▸ **Provided material**

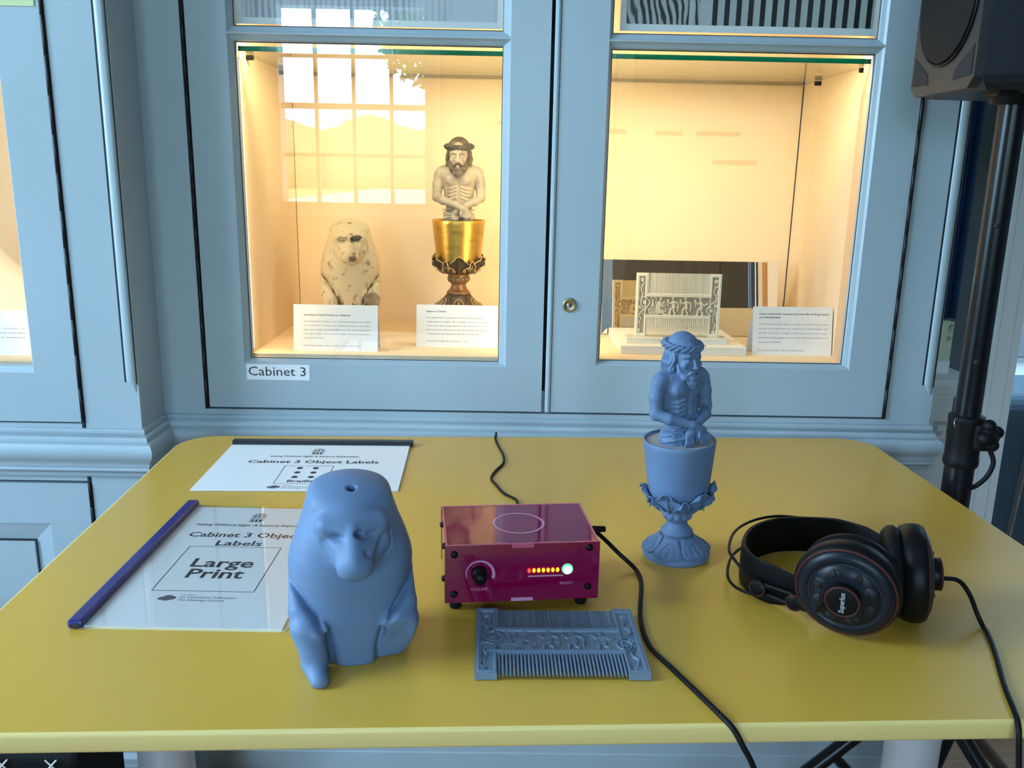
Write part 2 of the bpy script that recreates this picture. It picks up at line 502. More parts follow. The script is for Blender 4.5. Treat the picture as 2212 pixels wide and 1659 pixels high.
--
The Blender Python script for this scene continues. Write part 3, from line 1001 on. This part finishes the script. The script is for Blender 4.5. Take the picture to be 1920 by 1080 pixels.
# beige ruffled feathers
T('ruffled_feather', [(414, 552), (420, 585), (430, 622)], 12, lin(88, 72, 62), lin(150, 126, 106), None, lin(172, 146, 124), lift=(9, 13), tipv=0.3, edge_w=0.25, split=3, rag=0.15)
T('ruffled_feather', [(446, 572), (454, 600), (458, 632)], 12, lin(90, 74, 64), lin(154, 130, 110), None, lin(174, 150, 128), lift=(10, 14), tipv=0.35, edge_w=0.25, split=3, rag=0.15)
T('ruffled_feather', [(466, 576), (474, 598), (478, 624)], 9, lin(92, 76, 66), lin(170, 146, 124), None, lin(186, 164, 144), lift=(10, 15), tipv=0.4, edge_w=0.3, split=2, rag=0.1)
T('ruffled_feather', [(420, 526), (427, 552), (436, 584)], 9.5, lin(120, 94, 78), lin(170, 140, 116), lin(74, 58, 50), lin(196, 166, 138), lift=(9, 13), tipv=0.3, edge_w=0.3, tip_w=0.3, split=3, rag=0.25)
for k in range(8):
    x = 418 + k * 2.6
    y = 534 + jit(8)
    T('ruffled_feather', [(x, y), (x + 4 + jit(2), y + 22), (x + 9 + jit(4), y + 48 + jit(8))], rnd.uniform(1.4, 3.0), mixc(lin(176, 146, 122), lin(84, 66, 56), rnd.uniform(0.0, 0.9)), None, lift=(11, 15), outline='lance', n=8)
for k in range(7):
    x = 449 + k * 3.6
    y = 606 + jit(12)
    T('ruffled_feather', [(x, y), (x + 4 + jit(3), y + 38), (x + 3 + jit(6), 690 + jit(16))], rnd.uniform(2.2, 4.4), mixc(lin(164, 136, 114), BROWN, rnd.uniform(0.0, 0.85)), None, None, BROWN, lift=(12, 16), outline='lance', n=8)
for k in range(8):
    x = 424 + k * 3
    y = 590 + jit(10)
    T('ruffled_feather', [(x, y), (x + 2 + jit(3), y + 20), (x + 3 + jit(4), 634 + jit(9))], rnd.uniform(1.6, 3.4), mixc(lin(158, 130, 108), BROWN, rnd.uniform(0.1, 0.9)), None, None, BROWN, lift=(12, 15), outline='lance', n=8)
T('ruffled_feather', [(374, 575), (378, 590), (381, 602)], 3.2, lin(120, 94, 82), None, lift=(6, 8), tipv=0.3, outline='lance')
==
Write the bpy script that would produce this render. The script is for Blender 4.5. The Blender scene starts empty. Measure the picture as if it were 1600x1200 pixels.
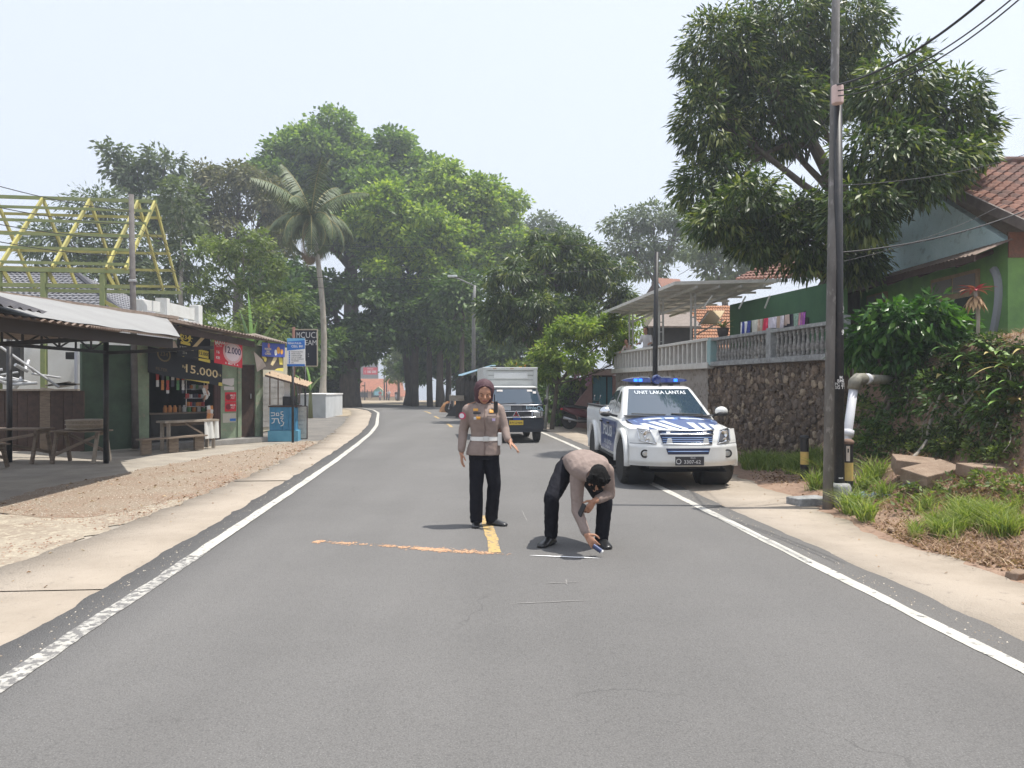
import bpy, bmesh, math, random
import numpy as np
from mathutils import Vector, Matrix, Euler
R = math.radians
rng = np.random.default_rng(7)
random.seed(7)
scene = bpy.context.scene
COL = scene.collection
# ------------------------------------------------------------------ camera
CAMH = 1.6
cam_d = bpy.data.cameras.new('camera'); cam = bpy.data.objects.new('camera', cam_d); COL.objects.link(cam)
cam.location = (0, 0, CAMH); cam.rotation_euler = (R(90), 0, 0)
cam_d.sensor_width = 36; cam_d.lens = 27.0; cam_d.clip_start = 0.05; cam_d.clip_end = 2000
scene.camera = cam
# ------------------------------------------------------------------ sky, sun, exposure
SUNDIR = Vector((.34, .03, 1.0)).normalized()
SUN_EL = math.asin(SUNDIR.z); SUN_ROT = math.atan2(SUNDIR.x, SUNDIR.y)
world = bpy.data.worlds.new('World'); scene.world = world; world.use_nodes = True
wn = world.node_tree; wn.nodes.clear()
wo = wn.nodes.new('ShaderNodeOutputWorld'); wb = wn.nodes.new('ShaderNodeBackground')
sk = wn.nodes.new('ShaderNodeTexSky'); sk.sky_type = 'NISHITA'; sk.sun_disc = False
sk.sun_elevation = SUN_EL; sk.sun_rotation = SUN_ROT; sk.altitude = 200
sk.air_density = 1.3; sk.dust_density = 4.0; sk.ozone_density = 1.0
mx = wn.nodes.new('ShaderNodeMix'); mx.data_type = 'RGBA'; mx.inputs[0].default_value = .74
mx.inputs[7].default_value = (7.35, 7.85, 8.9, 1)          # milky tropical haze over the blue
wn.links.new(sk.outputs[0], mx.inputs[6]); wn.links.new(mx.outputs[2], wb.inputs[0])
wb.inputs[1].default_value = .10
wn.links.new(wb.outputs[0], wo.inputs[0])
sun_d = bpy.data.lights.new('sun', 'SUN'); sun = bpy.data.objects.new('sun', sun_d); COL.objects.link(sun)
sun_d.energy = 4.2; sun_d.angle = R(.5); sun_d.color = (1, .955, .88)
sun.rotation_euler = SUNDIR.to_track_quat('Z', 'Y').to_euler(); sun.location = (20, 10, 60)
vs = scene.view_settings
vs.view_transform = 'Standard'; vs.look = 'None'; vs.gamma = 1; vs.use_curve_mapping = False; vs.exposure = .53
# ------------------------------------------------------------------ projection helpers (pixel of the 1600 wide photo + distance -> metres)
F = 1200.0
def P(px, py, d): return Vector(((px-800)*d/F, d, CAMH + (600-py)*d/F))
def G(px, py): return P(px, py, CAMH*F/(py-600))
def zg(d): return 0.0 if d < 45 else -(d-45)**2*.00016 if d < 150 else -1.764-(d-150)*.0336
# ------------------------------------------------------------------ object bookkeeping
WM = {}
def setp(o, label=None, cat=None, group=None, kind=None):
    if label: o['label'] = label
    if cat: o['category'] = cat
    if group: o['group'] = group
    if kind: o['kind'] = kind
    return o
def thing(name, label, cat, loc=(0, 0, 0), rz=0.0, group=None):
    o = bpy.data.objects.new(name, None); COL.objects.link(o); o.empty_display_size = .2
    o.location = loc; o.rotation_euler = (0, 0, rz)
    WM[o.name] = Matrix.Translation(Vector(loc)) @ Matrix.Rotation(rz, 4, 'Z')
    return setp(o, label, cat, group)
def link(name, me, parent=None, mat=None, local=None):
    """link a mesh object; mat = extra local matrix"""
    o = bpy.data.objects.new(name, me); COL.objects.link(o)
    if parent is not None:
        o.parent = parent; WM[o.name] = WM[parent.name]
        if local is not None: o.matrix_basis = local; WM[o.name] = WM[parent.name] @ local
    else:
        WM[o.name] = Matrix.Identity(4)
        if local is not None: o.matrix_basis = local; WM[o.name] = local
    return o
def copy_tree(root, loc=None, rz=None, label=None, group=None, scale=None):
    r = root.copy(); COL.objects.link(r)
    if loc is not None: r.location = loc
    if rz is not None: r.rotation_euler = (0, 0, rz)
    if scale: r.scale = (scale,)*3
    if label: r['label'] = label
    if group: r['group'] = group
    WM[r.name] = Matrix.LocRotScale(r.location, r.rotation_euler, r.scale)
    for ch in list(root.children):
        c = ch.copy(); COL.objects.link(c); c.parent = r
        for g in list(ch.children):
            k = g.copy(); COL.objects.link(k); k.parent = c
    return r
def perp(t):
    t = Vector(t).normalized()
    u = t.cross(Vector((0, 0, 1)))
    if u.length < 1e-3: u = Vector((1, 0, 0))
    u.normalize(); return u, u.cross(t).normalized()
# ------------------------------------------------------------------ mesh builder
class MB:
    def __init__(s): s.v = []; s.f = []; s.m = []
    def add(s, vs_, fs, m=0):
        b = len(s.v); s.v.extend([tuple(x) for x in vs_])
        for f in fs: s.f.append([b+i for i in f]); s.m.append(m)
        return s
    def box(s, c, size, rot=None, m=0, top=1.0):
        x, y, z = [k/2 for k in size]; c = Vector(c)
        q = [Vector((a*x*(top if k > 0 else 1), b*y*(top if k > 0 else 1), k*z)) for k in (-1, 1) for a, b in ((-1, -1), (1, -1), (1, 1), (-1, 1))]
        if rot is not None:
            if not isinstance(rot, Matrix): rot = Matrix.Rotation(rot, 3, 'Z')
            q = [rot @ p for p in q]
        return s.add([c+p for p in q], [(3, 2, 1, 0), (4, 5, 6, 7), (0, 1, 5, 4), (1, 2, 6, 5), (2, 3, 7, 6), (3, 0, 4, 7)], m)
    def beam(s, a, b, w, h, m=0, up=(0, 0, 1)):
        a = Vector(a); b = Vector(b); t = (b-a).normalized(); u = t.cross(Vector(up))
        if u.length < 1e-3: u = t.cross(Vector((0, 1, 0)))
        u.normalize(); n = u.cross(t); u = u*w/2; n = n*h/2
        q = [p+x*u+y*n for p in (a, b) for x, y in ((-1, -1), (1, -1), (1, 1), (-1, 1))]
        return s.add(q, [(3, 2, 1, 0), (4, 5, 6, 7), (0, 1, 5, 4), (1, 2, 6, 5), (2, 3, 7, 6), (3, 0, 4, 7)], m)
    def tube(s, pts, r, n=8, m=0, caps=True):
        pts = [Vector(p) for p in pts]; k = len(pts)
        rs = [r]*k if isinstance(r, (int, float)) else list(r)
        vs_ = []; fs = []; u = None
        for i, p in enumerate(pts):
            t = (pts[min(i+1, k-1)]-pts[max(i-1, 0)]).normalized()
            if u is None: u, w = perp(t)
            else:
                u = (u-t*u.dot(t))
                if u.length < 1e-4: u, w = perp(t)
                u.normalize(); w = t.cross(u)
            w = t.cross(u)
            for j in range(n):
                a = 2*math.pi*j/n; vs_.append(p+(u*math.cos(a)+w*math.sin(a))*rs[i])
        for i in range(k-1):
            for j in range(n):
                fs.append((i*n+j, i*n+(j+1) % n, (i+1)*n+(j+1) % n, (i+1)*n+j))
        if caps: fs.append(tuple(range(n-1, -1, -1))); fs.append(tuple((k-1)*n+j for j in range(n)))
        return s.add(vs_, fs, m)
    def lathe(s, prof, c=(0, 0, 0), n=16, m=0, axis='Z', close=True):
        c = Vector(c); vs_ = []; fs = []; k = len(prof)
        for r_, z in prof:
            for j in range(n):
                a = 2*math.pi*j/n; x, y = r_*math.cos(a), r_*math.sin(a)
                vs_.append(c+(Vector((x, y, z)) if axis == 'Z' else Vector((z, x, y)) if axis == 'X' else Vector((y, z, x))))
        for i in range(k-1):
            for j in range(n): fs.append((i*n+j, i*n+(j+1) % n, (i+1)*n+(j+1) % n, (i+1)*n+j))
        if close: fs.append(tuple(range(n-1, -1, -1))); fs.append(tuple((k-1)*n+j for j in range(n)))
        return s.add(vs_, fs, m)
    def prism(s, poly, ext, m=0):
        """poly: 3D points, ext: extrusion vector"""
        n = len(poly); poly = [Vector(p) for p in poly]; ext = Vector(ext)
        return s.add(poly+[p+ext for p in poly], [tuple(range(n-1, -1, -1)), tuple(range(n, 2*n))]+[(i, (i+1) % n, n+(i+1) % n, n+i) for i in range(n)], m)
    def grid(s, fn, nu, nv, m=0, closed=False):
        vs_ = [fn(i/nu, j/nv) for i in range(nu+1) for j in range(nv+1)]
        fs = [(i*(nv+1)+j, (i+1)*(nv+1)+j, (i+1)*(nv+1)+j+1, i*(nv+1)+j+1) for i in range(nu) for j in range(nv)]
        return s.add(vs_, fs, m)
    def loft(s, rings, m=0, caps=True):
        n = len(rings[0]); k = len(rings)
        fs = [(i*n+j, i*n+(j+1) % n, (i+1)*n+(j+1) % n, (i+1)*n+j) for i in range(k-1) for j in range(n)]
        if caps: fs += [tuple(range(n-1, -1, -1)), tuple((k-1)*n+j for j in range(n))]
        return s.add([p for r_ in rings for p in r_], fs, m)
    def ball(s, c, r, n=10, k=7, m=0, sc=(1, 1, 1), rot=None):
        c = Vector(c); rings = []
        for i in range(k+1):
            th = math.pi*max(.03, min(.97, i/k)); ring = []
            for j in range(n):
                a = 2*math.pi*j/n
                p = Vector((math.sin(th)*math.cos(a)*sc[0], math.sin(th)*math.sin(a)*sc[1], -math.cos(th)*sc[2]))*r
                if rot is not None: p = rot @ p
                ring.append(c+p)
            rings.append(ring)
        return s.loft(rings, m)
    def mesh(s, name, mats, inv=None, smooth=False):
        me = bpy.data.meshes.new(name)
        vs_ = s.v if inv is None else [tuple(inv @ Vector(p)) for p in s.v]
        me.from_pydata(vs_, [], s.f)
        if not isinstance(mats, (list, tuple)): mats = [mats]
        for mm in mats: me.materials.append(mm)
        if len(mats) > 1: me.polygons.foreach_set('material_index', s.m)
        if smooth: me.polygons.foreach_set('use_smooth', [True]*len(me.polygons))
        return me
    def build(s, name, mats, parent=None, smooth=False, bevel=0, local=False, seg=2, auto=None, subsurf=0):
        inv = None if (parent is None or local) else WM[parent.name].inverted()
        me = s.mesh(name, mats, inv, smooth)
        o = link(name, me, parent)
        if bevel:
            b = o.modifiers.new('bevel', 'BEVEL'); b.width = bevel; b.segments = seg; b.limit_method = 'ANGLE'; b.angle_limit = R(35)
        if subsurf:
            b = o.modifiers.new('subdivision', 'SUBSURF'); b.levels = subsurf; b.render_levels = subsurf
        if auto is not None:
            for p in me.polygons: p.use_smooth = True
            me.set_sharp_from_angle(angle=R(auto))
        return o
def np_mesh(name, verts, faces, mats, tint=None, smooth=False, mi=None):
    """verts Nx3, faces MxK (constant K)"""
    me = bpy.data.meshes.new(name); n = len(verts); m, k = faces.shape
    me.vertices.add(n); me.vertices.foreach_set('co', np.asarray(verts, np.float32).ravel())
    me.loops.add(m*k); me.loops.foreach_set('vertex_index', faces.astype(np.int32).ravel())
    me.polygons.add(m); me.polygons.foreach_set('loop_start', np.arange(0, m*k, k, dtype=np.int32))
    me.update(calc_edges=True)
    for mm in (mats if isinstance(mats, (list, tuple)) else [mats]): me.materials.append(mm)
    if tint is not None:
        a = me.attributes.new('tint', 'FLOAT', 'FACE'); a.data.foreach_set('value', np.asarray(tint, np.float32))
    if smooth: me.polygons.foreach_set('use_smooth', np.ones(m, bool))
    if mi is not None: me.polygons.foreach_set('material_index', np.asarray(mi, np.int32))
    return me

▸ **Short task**
Within the material above, transcribe exactly the lines that run from the line holding "The Blender Python" through the line holding "8), tipv=0.3, outline='lance')".

▸ **Solution**
The Blender Python script for this scene continues. Write part 3, from line 1001 on. This part finishes the script. The script is for Blender 4.5. Take the picture to be 1920 by 1080 pixels.
# beige ruffled feathers
T('ruffled_feather', [(414, 552), (420, 585), (430, 622)], 12, lin(88, 72, 62), lin(150, 126, 106), None, lin(172, 146, 124), lift=(9, 13), tipv=0.3, edge_w=0.25, split=3, rag=0.15)
T('ruffled_feather', [(446, 572), (454, 600), (458, 632)], 12, lin(90, 74, 64), lin(154, 130, 110), None, lin(174, 150, 128), lift=(10, 14), tipv=0.35, edge_w=0.25, split=3, rag=0.15)
T('ruffled_feather', [(466, 576), (474, 598), (478, 624)], 9, lin(92, 76, 66), lin(170, 146, 124), None, lin(186, 164, 144), lift=(10, 15), tipv=0.4, edge_w=0.3, split=2, rag=0.1)
T('ruffled_feather', [(420, 526), (427, 552), (436, 584)], 9.5, lin(120, 94, 78), lin(170, 140, 116), lin(74, 58, 50), lin(196, 166, 138), lift=(9, 13), tipv=0.3, edge_w=0.3, tip_w=0.3, split=3, rag=0.25)
for k in range(8):
    x = 418 + k * 2.6
    y = 534 + jit(8)
    T('ruffled_feather', [(x, y), (x + 4 + jit(2), y + 22), (x + 9 + jit(4), y + 48 + jit(8))], rnd.uniform(1.4, 3.0), mixc(lin(176, 146, 122), lin(84, 66, 56), rnd.uniform(0.0, 0.9)), None, lift=(11, 15), outline='lance', n=8)
for k in range(7):
    x = 449 + k * 3.6
    y = 606 + jit(12)
    T('ruffled_feather', [(x, y), (x + 4 + jit(3), y + 38), (x + 3 + jit(6), 690 + jit(16))], rnd.uniform(2.2, 4.4), mixc(lin(164, 136, 114), BROWN, rnd.uniform(0.0, 0.85)), None, None, BROWN, lift=(12, 16), outline='lance', n=8)
for k in range(8):
    x = 424 + k * 3
    y = 590 + jit(10)
    T('ruffled_feather', [(x, y), (x + 2 + jit(3), y + 20), (x + 3 + jit(4), 634 + jit(9))], rnd.uniform(1.6, 3.4), mixc(lin(158, 130, 108), BROWN, rnd.uniform(0.1, 0.9)), None, None, BROWN, lift=(12, 15), outline='lance', n=8)
T('ruffled_feather', [(374, 575), (378, 590), (381, 602)], 3.2, lin(120, 94, 82), None, lift=(6, 8), tipv=0.3, outline='lance')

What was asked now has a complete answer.